Von Eric Weser
Wülknitz. Tief „Egon“ gibt alles: Es weht ein heftiger Winterwind in Wülknitz am Freitag um die Mittagsstunde. Auf der Lichtenseer Straße rumpelt um diese Zeit nur ab und an ein Auto quer über die Gleise. Der Fahrer eines schwarzen Audi-Kombi bremst besonders vorsichtig, schaut links und rechts. Er wirkt ein wenig irritiert von den Menschen in ihren auffällig orangefarbenen Warnschutzjacken.
Seit einer Woche herrschen außergewöhnliche Zustände am Bahnübergang gleich neben dem Wülknitzer Imprägnierwerk. Statt einer Automatik sperren zwei Mitarbeiter der Deutschen Bahn händisch die Schranken. Jedes Mal, wenn sich ein Zug auf der Strecke zwischen Riesa und Gröditz ankündigt, muss das Duo aktiv werden. Grund dafür ist ein Unfall vom vorigen Freitag. Dabei war ein 36-Jähriger mit seinem Mercedes-Lkw in eine der Schranken gekracht und hat dabei einen Schaden von etwa 10 000 Euro verursacht, hatte die Polizei mitgeteilt.
Inzwischen ist es am Bahnübergang kurz nach Viertel eins, und es naht die erste Zugdurchfahrt der zweiten Tageshälfte. Die Bahnmitarbeiter eilen von einem Andreaskreuz über die Straße zum anderen und machen das rot-weiße Absperrband fest. Zusätzlich platziert jeder einen dreibeinigen Aufsteller mit Zugsymbol, „Halt!“-Aufschrift und roter Baustellenleuchte auf die Straßenmitte.
So lief es laut Pressestelle der Bahn die gesamte Woche über – zu jeder Zeit. „Der Posten in Wülknitz ist 24 Stunden am Tag besetzt“, heißt es auf Anfrage.

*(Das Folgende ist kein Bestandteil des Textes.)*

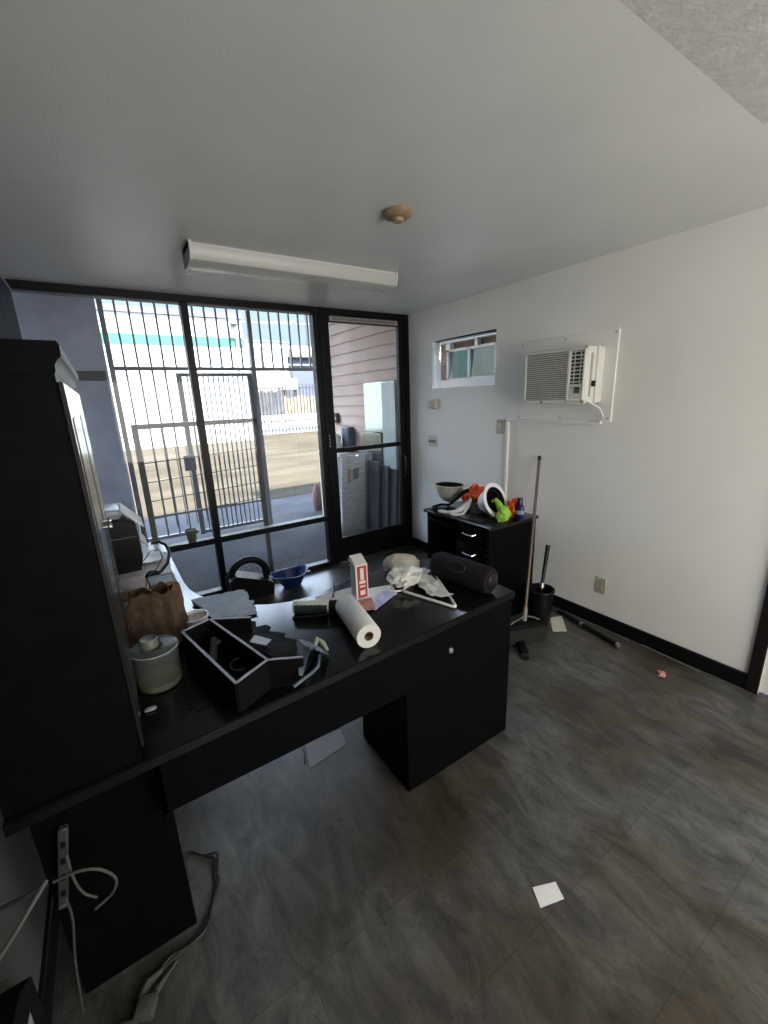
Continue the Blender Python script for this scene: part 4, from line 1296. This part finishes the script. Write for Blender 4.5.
# speaker
spk = thing('portable_speaker', (-1.40, -2.30, DZ), 'dark purple-grey cylindrical portable speaker lying on the desk end', 'speaker')
a_, b_ = Vector((-1.435, -2.135, DZ + 0.064)), Vector((-1.385, -2.460, DZ + 0.064))
ax_ = (b_ - a_).normalized()
L = (b_ - a_).length
MB().lathe([(0.0, 0.004), (0.040, 0.0), (0.055, 0.006), (0.062, 0.022), (0.0635, L / 2), (0.062, L - 0.022), (0.055, L - 0.006), (0.040, L), (0.0, L - 0.004)], a_, ax_, n=36, cap=False).build('fabric_body', m_purple, spk)
for (cc, sg) in ((a_, -1), (b_, 1)):
    MB().lathe([(0.0, 0.0), (0.032, 0.0), (0.038, 0.004), (0.032, 0.008), (0.0, 0.009)], cc, ax_ * sg, n=24, cap=False).build('bass_cap', m_black, spk)
cm = (a_ + b_) / 2
toc = Vector((-0.75, -0.25, 0.62)).normalized()
toc = (toc - ax_ * toc.dot(ax_)).normalized()
sd2 = ax_.cross(toc)
pts = [cm + toc * (0.0635 * math.cos(0.36 * math.sin(t))) + sd2 * (0.0635 * math.sin(0.36 * math.sin(t))) + ax_ * 0.048 * math.cos(t) for t in [k * 2 * PI / 28 for k in range(28)]]
MB().tube(pts, 0.0022, n=6, closed=True).build('oval_badge', mat('badge_grey', (0.02, 0.017, 0.021), 0.4), spk)

# black organiser box and what spills from it
og = thing('drawer_box', (-2.45, -2.33, DZ), 'open black drawer box with pale worn rims, standing on the desk', 'box')
P0, P1 = Vector((-2.600, -2.140, 0)), Vector((-2.518, -2.540, 0))
Q0, Q1 = Vector((-2.500, -2.105, 0)), Vector((-2.408, -2.484, 0))
R0, R1 = Vector((-2.372, -2.185, 0)), Vector((-2.312, -2.536, 0))
zb, zt = DZ + 0.001, DZ + 0.100


def wall_seg(m, a, b, z0, z1, th=0.008):
    d = (b - a).normalized()
    nn = Vector((-d.y, d.x, 0)) * th / 2
    m.extr([(a - nn + Vector((0, 0, z0))), (b - nn + Vector((0, 0, z0))), (b + nn + Vector((0, 0, z0))), (a + nn + Vector((0, 0, z0)))], (0, 0, z1 - z0))


f = MB()
for a, b in [(P0, P1), (P1, Q1), (Q0, Q1), (P0, Q0), (Q1, R1), (Q0, R0)]:
    wall_seg(f, a, b, zb, zt)
f.build('walls', mat('box_black', (0.004, 0.004, 0.005), 0.7, spec=0.08), og, smooth=False)
f = MB()
f.prism([tuple(v.xy) for v in (P0, P1, Q1, R1, R0, Q0)], zb, zb + 0.004)
f.build('bottom', m_black, og, smooth=False)
f = MB()
for a, b in [(P0, P1), (P1, Q1), (Q0, Q1), (P0, Q0), (Q1, R1), (Q0, R0)]:
    wall_seg(f, a, b, zt, zt + 0.0022, 0.0085)
f.build('rim', m_edge, og, smooth=False)
f = MB()
pts = [(-2.385 + 0.028 * math.cos(a) - 0.08, -2.345 + 0.035 * math.sin(a), DZ + 0.03) for a in [k * 2 * PI / 20 for k in range(17)]]
o = MB().tube(pts, 0.003, n=6).build('cable_tie', m_cordwhite, origin=(-2.46, -2.34, DZ + 0.02))
tag(o, 'looped white cable tie inside the drawer box', 'cable tie')
f = MB().tube([(-2.535, -2.27, DZ + 0.022), (-2.505, -2.17, DZ + 0.05)], 0.014, n=10)
f.tube([(-2.515, -2.20, DZ + 0.043), (-2.49, -2.19, DZ + 0.05)], 0.009, n=8)
o = f.build('dark_tool', mat('gunmetal', (0.05, 0.055, 0.05), 0.5), origin=(-2.52, -2.22, DZ))
tag(o, 'small dark tool inside the left slot of the drawer box', 'tool')
o = MB().sheet([(-2.385, -2.27, DZ + 0.07), (-2.345, -2.33, DZ + 0.068), (-2.375, -2.365, DZ + 0.075), (-2.415, -2.315, DZ + 0.078)], 5, 5, 0.004, 12).build('paper_tag', m_edge, origin=(-2.38, -2.32, DZ + 0.02))
tag(o, 'small pale grey card lying inside the drawer box', 'card')
# torn black sheet with a scalloped edge
ed = [(-2.345, -2.03), (-2.325, -2.06), (-2.335, -2.10), (-2.30, -2.115), (-2.29, -2.145), (-2.305, -2.165), (-2.275, -2.19), (-2.26, -2.225), (-2.275, -2.245), (-2.25, -2.275), (-2.235, -2.31), (-2.215, -2.33), (-2.19, -2.375), (-2.20, -2.41), (-2.235, -2.43), (-2.27, -2.47), (-2.30, -2.50)]
f = MB()
n1, n2 = len(ed), 9
grid_t, grid_b = [], []
for i in range(n1):
    t = i / (n1 - 1)
    A0 = Vector((-2.475 + 0.115 * t, -2.14 - 0.35 * t, 0))
    ct_, cb_ = [], []
    for j in range(n2):
        w_ = j / (n2 - 1)
        p = A0.lerp(Vector((ed[i][0], ed[i][1], 0)), w_)
        h = 0.060 * (1 - w_) ** 1.4 + 0.018 * abs(noise.noise(Vector((p.x * 22, p.y * 22, 3)))) + 0.004
        ct_.append(f.bm.verts.new((p.x, p.y, DZ + h + 0.0025)))
        cb_.append(f.bm.verts.new((p.x, p.y, DZ + h)))
    grid_t.append(ct_)
    grid_b.append(cb_)
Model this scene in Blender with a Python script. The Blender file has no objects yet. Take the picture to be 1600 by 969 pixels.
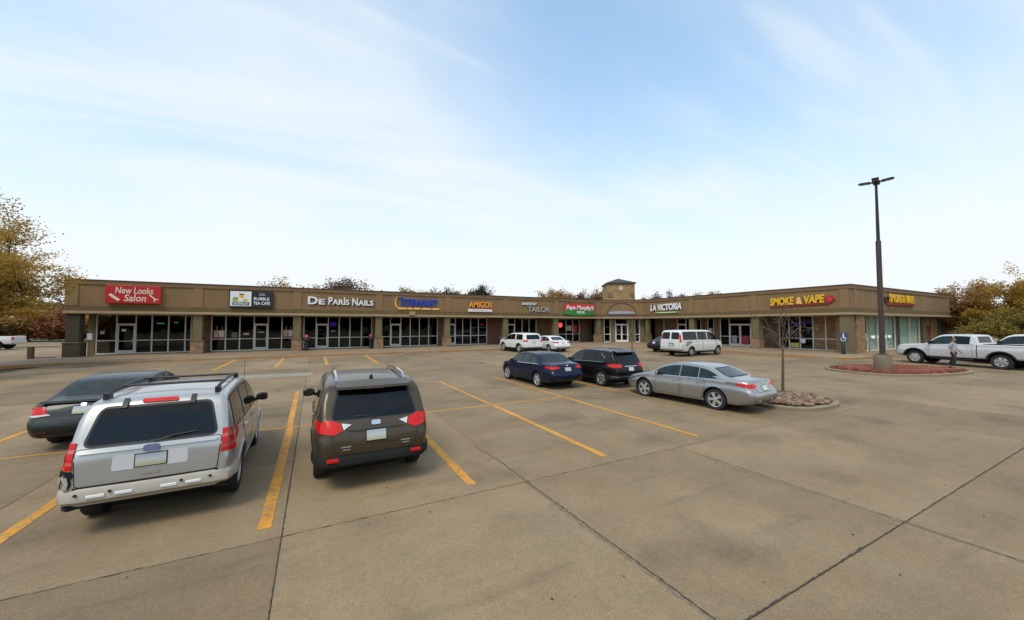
import bpy, bmesh, math, random
from mathutils import Vector, Matrix
from mathutils.bvhtree import BVHTree
R = math.radians
random.seed(7)
SC = bpy.context.scene
COL = SC.collection

# ------------------------------------------------------------------ camera
cd = bpy.data.cameras.new('camera'); cam = bpy.data.objects.new('camera', cd); COL.objects.link(cam)
cam.location = (0, 0, 2.5); cam.rotation_euler = (R(92.25), 0, R(-27.8))
cd.sensor_width = 36.0; cd.lens = 584.2 / 1600 * 36.0; cd.clip_start = 0.05; cd.clip_end = 3000
SC.camera = cam

# ------------------------------------------------------------------ sky, sun, exposure
SUN_EL, SUN_AZ = 56.0, 232.0            # azimuth clockwise from +Y: light comes from the left rear of the camera
w = bpy.data.worlds.new('World'); SC.world = w; w.use_nodes = True
nt = w.node_tree; nt.nodes.clear()
def N(t, typ, **kw):
    n = t.nodes.new(typ)
    for k, v in kw.items():
        if k in ('inputs',):
            for a, b in v.items(): n.inputs[a].default_value = b
        else: setattr(n, k, v)
    return n
def Lk(t, a, b): t.links.new(a, b)
def math_node(t, op, a, b=None, clamp=False):
    n = t.nodes.new('ShaderNodeMath'); n.operation = op; n.use_clamp = clamp
    for i, v in enumerate((a, b)):
        if v is None: continue
        if isinstance(v, (int, float)): n.inputs[i].default_value = v
        else: t.links.new(v, n.inputs[i])
    return n.outputs[0]
sky = N(nt, 'ShaderNodeTexSky', sky_type='NISHITA', sun_disc=False)
sky.sun_elevation = R(SUN_EL); sky.sun_rotation = R(SUN_AZ); sky.altitude = 200; sky.air_density = 1.0; sky.dust_density = 0.5; sky.ozone_density = 2.2
tc = N(nt, 'ShaderNodeTexCoord'); sep = N(nt, 'ShaderNodeSeparateXYZ'); Lk(nt, tc.outputs['Generated'], sep.inputs[0])
zc = math_node(nt, 'MAXIMUM', sep.outputs[2], 0.0)
den = math_node(nt, 'ADD', zc, 0.16)
px = math_node(nt, 'DIVIDE', sep.outputs[0], den); py = math_node(nt, 'DIVIDE', sep.outputs[1], den)
comb = N(nt, 'ShaderNodeCombineXYZ'); Lk(nt, px, comb.inputs[0]); Lk(nt, py, comb.inputs[1])
mp = N(nt, 'ShaderNodeMapping'); Lk(nt, comb.outputs[0], mp.inputs[0])
mp.inputs['Rotation'].default_value = (0, 0, R(30)); mp.inputs['Scale'].default_value = (0.42, 1.05, 1); mp.inputs['Location'].default_value = (11.2, 9.4, 0)
nz = N(nt, 'ShaderNodeTexNoise'); Lk(nt, mp.outputs[0], nz.inputs['Vector'])
nz.inputs['Scale'].default_value = 0.95; nz.inputs['Detail'].default_value = 7; nz.inputs['Roughness'].default_value = 0.52; nz.inputs['Distortion'].default_value = 0.5
rmp = N(nt, 'ShaderNodeMapRange'); rmp.interpolation_type = 'SMOOTHSTEP'; Lk(nt, nz.outputs[0], rmp.inputs[0])
rmp.inputs[1].default_value = 0.33; rmp.inputs[2].default_value = 0.72; rmp.inputs[3].default_value = 0.0; rmp.inputs[4].default_value = 0.9
# thin veil that thickens towards the horizon as the line of sight runs through more of it
hz = math_node(nt, 'POWER', math_node(nt, 'SUBTRACT', 1.0, zc), 3.0)
veil = math_node(nt, 'MULTIPLY', hz, 1.55, clamp=True)
mp2 = N(nt, 'ShaderNodeMapping'); Lk(nt, comb.outputs[0], mp2.inputs[0]); mp2.inputs['Rotation'].default_value = (0, 0, R(16)); mp2.inputs['Scale'].default_value = (0.55, 2.6, 1); mp2.inputs['Location'].default_value = (6.3, 1.1, 0)
nz2 = N(nt, 'ShaderNodeTexNoise'); Lk(nt, mp2.outputs[0], nz2.inputs['Vector']); nz2.inputs['Scale'].default_value = 1.25; nz2.inputs['Detail'].default_value = 6; nz2.inputs['Roughness'].default_value = 0.5; nz2.inputs['Distortion'].default_value = 0.9
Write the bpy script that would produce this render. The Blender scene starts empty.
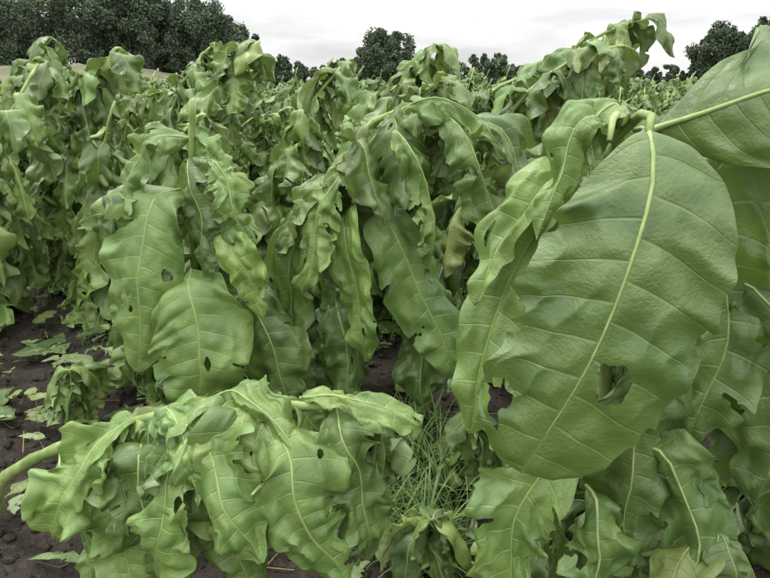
import bpy, math, random
import numpy as np
from mathutils import Vector, noise, Matrix

scene = bpy.context.scene
KV = 11  # secondary vein pairs
UP = Vector((0, 0, 1))

# ------------------------------------------------------------------ materials
def newmat(name):
    m = bpy.data.materials.new(name); m.use_nodes = True
    nt = m.node_tree; nt.nodes.clear()
    return m, nt

class NB:
    def __init__(s, nt): s.nt = nt
    def n(s, t, **kw):
        x = s.nt.nodes.new(t)
        for k, v in kw.items(): setattr(x, k, v)
        return x
    def l(s, a, b): s.nt.links.new(a, b)
    def put(s, sock, v):
        if isinstance(v, bpy.types.NodeSocket): s.l(v, sock)
        else: sock.default_value = v
    def math(s, op, a, b=0.0, c=None, clamp=False):
        x = s.n('ShaderNodeMath', operation=op, use_clamp=clamp)
        s.put(x.inputs[0], a); s.put(x.inputs[1], b)
        if c is not None: s.put(x.inputs[2], c)
        return x.outputs[0]
    def mix(s, f, a, b, blend='MIX'):
        x = s.n('ShaderNodeMix', data_type='RGBA', blend_type=blend)
        s.put(x.inputs[0], f)
        s.put(x.inputs[6], a if isinstance(a, bpy.types.NodeSocket) else (*a, 1))
        s.put(x.inputs[7], b if isinstance(b, bpy.types.NodeSocket) else (*b, 1))
        return x.outputs[2]
    def ramp(s, v, lo, hi, a=0.0, b=1.0):
        x = s.n('ShaderNodeMapRange', interpolation_type='SMOOTHSTEP')
        s.put(x.inputs[0], v); x.inputs[1].default_value = lo; x.inputs[2].default_value = hi
        x.inputs[3].default_value = a; x.inputs[4].default_value = b
        return x.outputs[0]
    def noise(s, vec, scale, detail=3, rough=0.55):
        x = s.n('ShaderNodeTexNoise'); s.l(vec, x.inputs['Vector'])
        x.inputs['Scale'].default_value = scale; x.inputs['Detail'].default_value = detail
        x.inputs['Roughness'].default_value = rough
        return x.outputs['Fac']

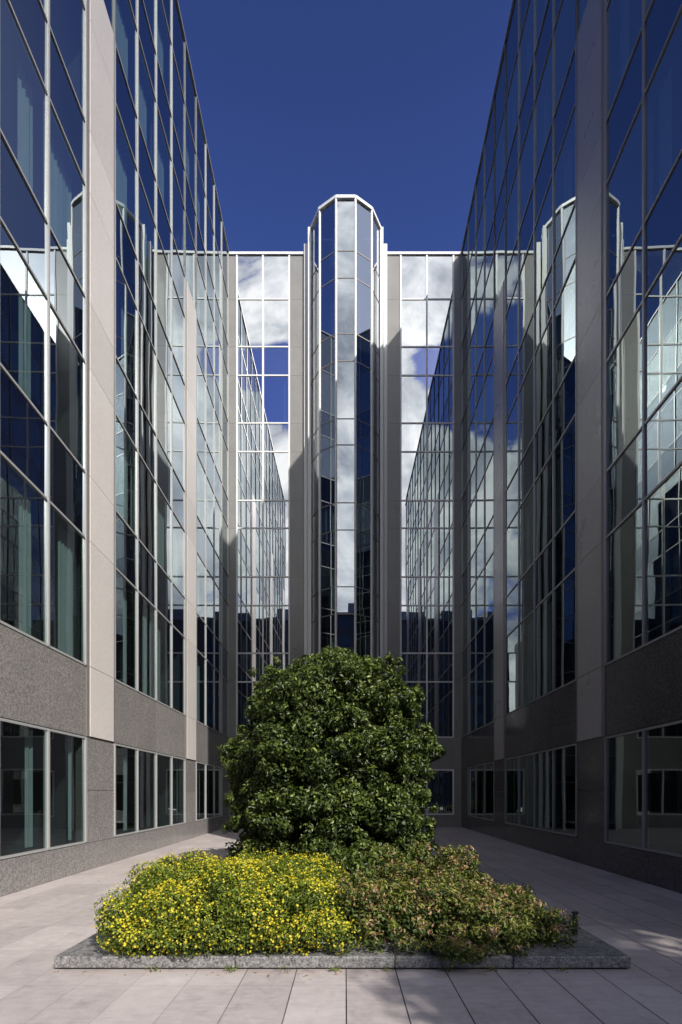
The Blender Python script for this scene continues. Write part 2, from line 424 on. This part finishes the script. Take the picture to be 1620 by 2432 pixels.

Allein für Personenzüge der Mitteldeutschen Regionalbahn spielt sich das Prozedere gut 30 Mal täglich ab – Güterzüge und andere nicht eingerechnet.
Zur Erklärung, warum in Wülknitz die Sicherungsposten zum Einsatz kommen, erklärt die Bahn: „Es gibt interne Regelwerke, die diesen Prozess regeln.“ Straßenverkehrsteilnehmern müsse demnach „deutlich signalisiert werden, dass eine Zugfahrt zu erwarten ist.“
In Wülknitz, das eine jahrzehntelange Eisenbahner-Tradition hat, freuen sich Anwohner über eher traditionell anmutende Sicherung des Übergangs. „Aber der Zustand hält schon ganz schön lange an“, findet ein Wülknitzer. Und auch die Mitarbeiterin eines benachbarten Betriebes kann sich nicht erinnern, schon mal eine so lange händische Sperrung erlebt zu haben.
Der Deutschen Bahn zufolge sind die Mitarbeiter, die die Übergänge sichern, speziell für die Arbeit ausgebildet. Sie seien von der Bahntochter DB Netz beauftragt. Laut Bahn gibt es im Wesentlichen drei wesentliche Ursachen, die solche Einsätze begründen. Planmäßige Arbeiten an Schranken. Technische Störungen. Oder, wie jetzt in Wülknitz, Beschädigungen der Anlage, zum Beispiel durch Verkehrsunfälle. Insgesamt kämen derlei Einsätze „nicht häufig“ vor, heißt es von der Bahn, ohne eine Größenordnung zu nennen. Ein Mitarbeiter vor Ort erzählt, für ihn sei es schon der zweite Einsatz an einer von Autofahrern ramponierten Schranke in diesem Jahr.
In Wülknitz ist es ein Einsatz unter widrigen Witterungsumständen. Nicht nur an diesem Freitag pfiff trotz Plusgraden ein eisiger Wind stürmisch durch den Ort. Am Mittwoch hatte das Bahn-Personal mit reichlich Schneefall zu tun. Die Sicherungsposten – am Freitag ist es hüben eine Frau und drüben ein Mann – wirken aber, als seien sie hart im Nehmen. Zwischen ihre Einsätzen blieben beide jedenfalls neben den Andreaskreuzen.
Allein war das Duo am Freitag nicht, ein Reparaturtrupp war ebenfalls da, um die neue Schranke zu installieren. Laut Bahn sollte die Reparatur am Freitagabend gegen 20 Uhr abgeschlossen sein. Womit auch der Einsatz der Bahnübergangsposten in Wülknitz zu Ende gegangen sein dürfte.